EXERCISE BRIEF: Images are not part of the copy; write out the rest of the data exactly as given.

DATA:
>>>

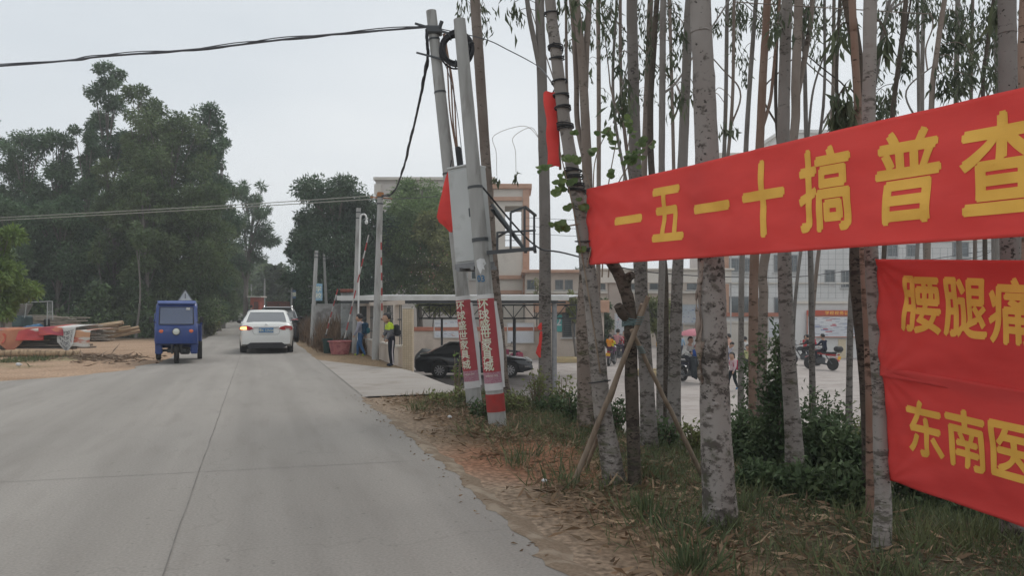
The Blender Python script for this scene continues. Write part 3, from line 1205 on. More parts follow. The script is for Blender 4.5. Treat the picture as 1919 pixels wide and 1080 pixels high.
# ------------------------------------------------------------------ bark and leaves
def bark_mat(name, base, alt, dark, thr, scale=9, moss=None, mossz=.8, reach=5.0, zs=2.3):
    """smooth bark with patches; patches and lichen grow denser towards the foot, as on the real trunks"""
    m = mat(name, base, .85, c2=alt, scale=3.2, stretch=(1, 1, .6), detail=6, lo=.35, hi=.65, spec=.15, bump=.35)
    nt = m.node_tree
    N, L = nt.nodes, nt.links
    bs = N["Principled BSDF"]
    src = bs.inputs["Base Color"].links[0].from_socket
    tc = N.new("ShaderNodeTexCoord")
    sx = N.new("ShaderNodeSeparateXYZ")
    L.new(tc.outputs["Object"], sx.inputs[0])
    mp = N.new("ShaderNodeMapping")
    mp.inputs["Scale"].default_value = (1, 1, zs)
    L.new(tc.outputs["Object"], mp.inputs["Vector"])

    def layer(src, col, sc, det, thr, soft, slope, z1, stretch=None):
        n = N.new("ShaderNodeTexNoise")
        n.inputs["Scale"].default_value = sc
        n.inputs["Detail"].default_value = det
        n.inputs["Roughness"].default_value = .6
        L.new(mp.outputs["Vector"], n.inputs["Vector"])
        z = N.new("ShaderNodeMapRange")
        z.inputs["From Min"].default_value, z.inputs["From Max"].default_value = 0, z1
        z.inputs["To Min"].default_value, z.inputs["To Max"].default_value = slope, 0
        L.new(sx.outputs["Z"], z.inputs["Value"])
        big = N.new("ShaderNodeTexNoise")
        big.inputs["Scale"].default_value = 1.9
        big.inputs["Detail"].default_value = 3
        L.new(tc.outputs["Object"], big.inputs["Vector"])
        bm_ = N.new("ShaderNodeMapRange")
        bm_.inputs["From Min"].default_value, bm_.inputs["From Max"].default_value = .3, .7
        bm_.inputs["To Min"].default_value, bm_.inputs["To Max"].default_value = -.11, .09
        L.new(big.outputs["Fac"], bm_.inputs["Value"])
        a0 = N.new("ShaderNodeMath")
        L.new(n.outputs["Fac"], a0.inputs[0])
        L.new(bm_.outputs[0], a0.inputs[1])
        ad = N.new("ShaderNodeMath")
        L.new(a0.outputs[0], ad.inputs[0])
        L.new(z.outputs[0], ad.inputs[1])
        r = N.new("ShaderNodeMapRange")
        r.inputs["From Min"].default_value, r.inputs["From Max"].default_value = thr, thr + soft
        L.new(ad.outputs[0], r.inputs["Value"])
        mx = N.new("ShaderNodeMix")
        mx.data_type = 'RGBA'
        L.new(r.outputs[0], mx.inputs["Factor"])
        L.new(src, mx.inputs["A"])
        mx.inputs["B"].default_value = tuple(col) + (1,)
        return mx.outputs["Result"]
    src = layer(src, dark, scale, 7, thr, .10, .15, reach * .75)
    src = layer(src, [c * .55 for c in dark], scale * 2.3, 5, thr + .06, .03, .10, reach)
    if moss:
        src = layer(src, moss, 7, 6, .66, .14, .20, mossz)
    oi = N.new("ShaderNodeObjectInfo")
    mr2 = N.new("ShaderNodeMapRange")
    mr2.inputs["To Min"].default_value, mr2.inputs["To Max"].default_value = .70, 1.08
    L.new(oi.outputs["Random"], mr2.inputs["Value"])
    hv = N.new("ShaderNodeHueSaturation")
    L.new(mr2.outputs[0], hv.inputs["Value"])
    L.new(src, hv.inputs["Color"])
    L.new(hv.outputs[0], bs.inputs["Base Color"])
    return m


BK_pale = bark_mat("bark_pale", (.305, .277, .255), (.235, .208, .188), (.115, .10, .088), .605, 11, (.10, .10, .062), 1.6)
BK_big = bark_mat("bark_blotched", (.325, .296, .275), (.25, .219, .20), (.105, .09, .08), .598, 12, (.085, .085, .058), 1.8, zs=1.35)
BK_brown = bark_mat("bark_brown", (.235, .185, .155), (.30, .25, .215), (.11, .085, .068), .60, 8, (.09, .09, .045), 2.0)
BK_red = bark_mat("bark_reddish", (.27, .165, .12), (.34, .24, .19), (.13, .085, .062), .62, 6)
BK_dark = bark_mat("bark_dark", (.085, .068, .055), (.13, .105, .085), (.05, .04, .034), .58, 12, (.06, .065, .035), 1.6)
BK_forest = mat("bark_wood", (.13, .115, .10), .9, c2=(.2, .18, .16), scale=3, stretch=(2, 2, .4))

LF_euc = mat("leaf_eucalyptus", (.085, .112, .068), .55, c2=(.135, .155, .09), scale=2.5, island=.35, trans=.3, spec=.3)
LF_forest = mat("leaf_wood_dark", (.068, .125, .066), .6, c2=(.122, .19, .095), scale=.55, detail=3, lo=.38, hi=.62, island=.35, trans=.22, spec=.25)
LF_forest2 = mat("leaf_wood_olive", (.086, .136, .058), .6, c2=(.146, .198, .084), scale=.5, detail=3, lo=.38, hi=.62, island=.35, trans=.22, spec=.25)
LF_mango = mat("leaf_mango", (.05, .094, .058), .5, c2=(.094, .146, .078), scale=.6, detail=3, lo=.38, hi=.62, island=.35, trans=.15, spec=.3)
LF_light = mat("leaf_bright", (.14, .22, .06), .6, c2=(.20, .28, .085), scale=.9, island=.3, trans=.3, spec=.25)
LF_shrub = mat("leaf_shrub", (.065, .105, .05), .6, c2=(.115, .155, .07), scale=1.6, island=.4, trans=.25, spec=.25)
LF_mid = mat("leaf_mid_green", (.13, .20, .08), .6, c2=(.20, .28, .11), scale=.8, island=.35, trans=.25, spec=.25)
LF_round = mat("leaf_vine", (.09, .145, .045), .5, c2=(.155, .21, .07), scale=9, island=.25, trans=.35, spec=.3)
LF_olive = mat("leaf_olive", (.16, .19, .075), .6, c2=(.24, .25, .10), scale=1.0, island=.35, trans=.3, spec=.25)


def along(pts, z):
    """point of a polyline trunk at height z (world)"""
    for a, b in zip(pts, pts[1:]):
        if (a.z - z) * (b.z - z) <= 0 and abs(b.z - a.z) > 1e-6:
            return a.lerp(b, (z - a.z) / (b.z - a.z))
    return pts[-1] if z > pts[-1].z else pts[0]


def smooth_path(A, per=6):
    path = []
    k = len(A)
    for i in range(k - 1):
        p0, p1_, p2_, p3 = A[max(i - 1, 0)], A[i], A[i + 1], A[min(i + 2, k - 1)]
        for j in range(per):
            t = j / per
            path.append(.5 * ((2 * p1_) + (p2_ - p0) * t + (2 * p0 - 5 * p1_ + 4 * p2_ - p3) * t * t + (3 * p1_ - p0 - 3 * p2_ + p3) * t ** 3))
    path.append(A[-1])
    return path


def hanging_leaves(cx, n, r, rng):
    """a drooping bunch of narrow leaves"""
    k = rng.normal(size=(n, 3)) * np.array([r * .36, r * .36, r * .55])
    C = np.asarray(cx) + k
    D = rng.normal(size=(n, 3)) * .34 + np.array([0, 0, -1.0])
    return C, D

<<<

FINISHED ANSWER:
The Blender Python script for this scene continues. Write part 3, from line 1205 on. More parts follow. The script is for Blender 4.5. Treat the picture as 1919 pixels wide and 1080 pixels high.
# ------------------------------------------------------------------ bark and leaves
def bark_mat(name, base, alt, dark, thr, scale=9, moss=None, mossz=.8, reach=5.0, zs=2.3):
    """smooth bark with patches; patches and lichen grow denser towards the foot, as on the real trunks"""
    m = mat(name, base, .85, c2=alt, scale=3.2, stretch=(1, 1, .6), detail=6, lo=.35, hi=.65, spec=.15, bump=.35)
    nt = m.node_tree
    N, L = nt.nodes, nt.links
    bs = N["Principled BSDF"]
    src = bs.inputs["Base Color"].links[0].from_socket
    tc = N.new("ShaderNodeTexCoord")
    sx = N.new("ShaderNodeSeparateXYZ")
    L.new(tc.outputs["Object"], sx.inputs[0])
    mp = N.new("ShaderNodeMapping")
    mp.inputs["Scale"].default_value = (1, 1, zs)
    L.new(tc.outputs["Object"], mp.inputs["Vector"])

    def layer(src, col, sc, det, thr, soft, slope, z1, stretch=None):
        n = N.new("ShaderNodeTexNoise")
        n.inputs["Scale"].default_value = sc
        n.inputs["Detail"].default_value = det
        n.inputs["Roughness"].default_value = .6
        L.new(mp.outputs["Vector"], n.inputs["Vector"])
        z = N.new("ShaderNodeMapRange")
        z.inputs["From Min"].default_value, z.inputs["From Max"].default_value = 0, z1
        z.inputs["To Min"].default_value, z.inputs["To Max"].default_value = slope, 0
        L.new(sx.outputs["Z"], z.inputs["Value"])
        big = N.new("ShaderNodeTexNoise")
        big.inputs["Scale"].default_value = 1.9
        big.inputs["Detail"].default_value = 3
        L.new(tc.outputs["Object"], big.inputs["Vector"])
        bm_ = N.new("ShaderNodeMapRange")
        bm_.inputs["From Min"].default_value, bm_.inputs["From Max"].default_value = .3, .7
        bm_.inputs["To Min"].default_value, bm_.inputs["To Max"].default_value = -.11, .09
        L.new(big.outputs["Fac"], bm_.inputs["Value"])
        a0 = N.new("ShaderNodeMath")
        L.new(n.outputs["Fac"], a0.inputs[0])
        L.new(bm_.outputs[0], a0.inputs[1])
        ad = N.new("ShaderNodeMath")
        L.new(a0.outputs[0], ad.inputs[0])
        L.new(z.outputs[0], ad.inputs[1])
        r = N.new("ShaderNodeMapRange")
        r.inputs["From Min"].default_value, r.inputs["From Max"].default_value = thr, thr + soft
        L.new(ad.outputs[0], r.inputs["Value"])
        mx = N.new("ShaderNodeMix")
        mx.data_type = 'RGBA'
        L.new(r.outputs[0], mx.inputs["Factor"])
        L.new(src, mx.inputs["A"])
        mx.inputs["B"].default_value = tuple(col) + (1,)
        return mx.outputs["Result"]
    src = layer(src, dark, scale, 7, thr, .10, .15, reach * .75)
    src = layer(src, [c * .55 for c in dark], scale * 2.3, 5, thr + .06, .03, .10, reach)
    if moss:
        src = layer(src, moss, 7, 6, .66, .14, .20, mossz)
    oi = N.new("ShaderNodeObjectInfo")
    mr2 = N.new("ShaderNodeMapRange")
    mr2.inputs["To Min"].default_value, mr2.inputs["To Max"].default_value = .70, 1.08
    L.new(oi.outputs["Random"], mr2.inputs["Value"])
    hv = N.new("ShaderNodeHueSaturation")
    L.new(mr2.outputs[0], hv.inputs["Value"])
    L.new(src, hv.inputs["Color"])
    L.new(hv.outputs[0], bs.inputs["Base Color"])
    return m


BK_pale = bark_mat("bark_pale", (.305, .277, .255), (.235, .208, .188), (.115, .10, .088), .605, 11, (.10, .10, .062), 1.6)
BK_big = bark_mat("bark_blotched", (.325, .296, .275), (.25, .219, .20), (.105, .09, .08), .598, 12, (.085, .085, .058), 1.8, zs=1.35)
BK_brown = bark_mat("bark_brown", (.235, .185, .155), (.30, .25, .215), (.11, .085, .068), .60, 8, (.09, .09, .045), 2.0)
BK_red = bark_mat("bark_reddish", (.27, .165, .12), (.34, .24, .19), (.13, .085, .062), .62, 6)
BK_dark = bark_mat("bark_dark", (.085, .068, .055), (.13, .105, .085), (.05, .04, .034), .58, 12, (.06, .065, .035), 1.6)
BK_forest = mat("bark_wood", (.13, .115, .10), .9, c2=(.2, .18, .16), scale=3, stretch=(2, 2, .4))

LF_euc = mat("leaf_eucalyptus", (.085, .112, .068), .55, c2=(.135, .155, .09), scale=2.5, island=.35, trans=.3, spec=.3)
LF_forest = mat("leaf_wood_dark", (.068, .125, .066), .6, c2=(.122, .19, .095), scale=.55, detail=3, lo=.38, hi=.62, island=.35, trans=.22, spec=.25)
LF_forest2 = mat("leaf_wood_olive", (.086, .136, .058), .6, c2=(.146, .198, .084), scale=.5, detail=3, lo=.38, hi=.62, island=.35, trans=.22, spec=.25)
LF_mango = mat("leaf_mango", (.05, .094, .058), .5, c2=(.094, .146, .078), scale=.6, detail=3, lo=.38, hi=.62, island=.35, trans=.15, spec=.3)
LF_light = mat("leaf_bright", (.14, .22, .06), .6, c2=(.20, .28, .085), scale=.9, island=.3, trans=.3, spec=.25)
LF_shrub = mat("leaf_shrub", (.065, .105, .05), .6, c2=(.115, .155, .07), scale=1.6, island=.4, trans=.25, spec=.25)
LF_mid = mat("leaf_mid_green", (.13, .20, .08), .6, c2=(.20, .28, .11), scale=.8, island=.35, trans=.25, spec=.25)
LF_round = mat("leaf_vine", (.09, .145, .045), .5, c2=(.155, .21, .07), scale=9, island=.25, trans=.35, spec=.3)
LF_olive = mat("leaf_olive", (.16, .19, .075), .6, c2=(.24, .25, .10), scale=1.0, island=.35, trans=.3, spec=.25)


def along(pts, z):
    """point of a polyline trunk at height z (world)"""
    for a, b in zip(pts, pts[1:]):
        if (a.z - z) * (b.z - z) <= 0 and abs(b.z - a.z) > 1e-6:
            return a.lerp(b, (z - a.z) / (b.z - a.z))
    return pts[-1] if z > pts[-1].z else pts[0]


def smooth_path(A, per=6):
    path = []
    k = len(A)
    for i in range(k - 1):
        p0, p1_, p2_, p3 = A[max(i - 1, 0)], A[i], A[i + 1], A[min(i + 2, k - 1)]
        for j in range(per):
            t = j / per
            path.append(.5 * ((2 * p1_) + (p2_ - p0) * t + (2 * p0 - 5 * p1_ + 4 * p2_ - p3) * t * t + (3 * p1_ - p0 - 3 * p2_ + p3) * t ** 3))
    path.append(A[-1])
    return path


def hanging_leaves(cx, n, r, rng):
    """a drooping bunch of narrow leaves"""
    k = rng.normal(size=(n, 3)) * np.array([r * .36, r * .36, r * .55])
    C = np.asarray(cx) + k
    D = rng.normal(size=(n, 3)) * .34 + np.array([0, 0, -1.0])
    return C, D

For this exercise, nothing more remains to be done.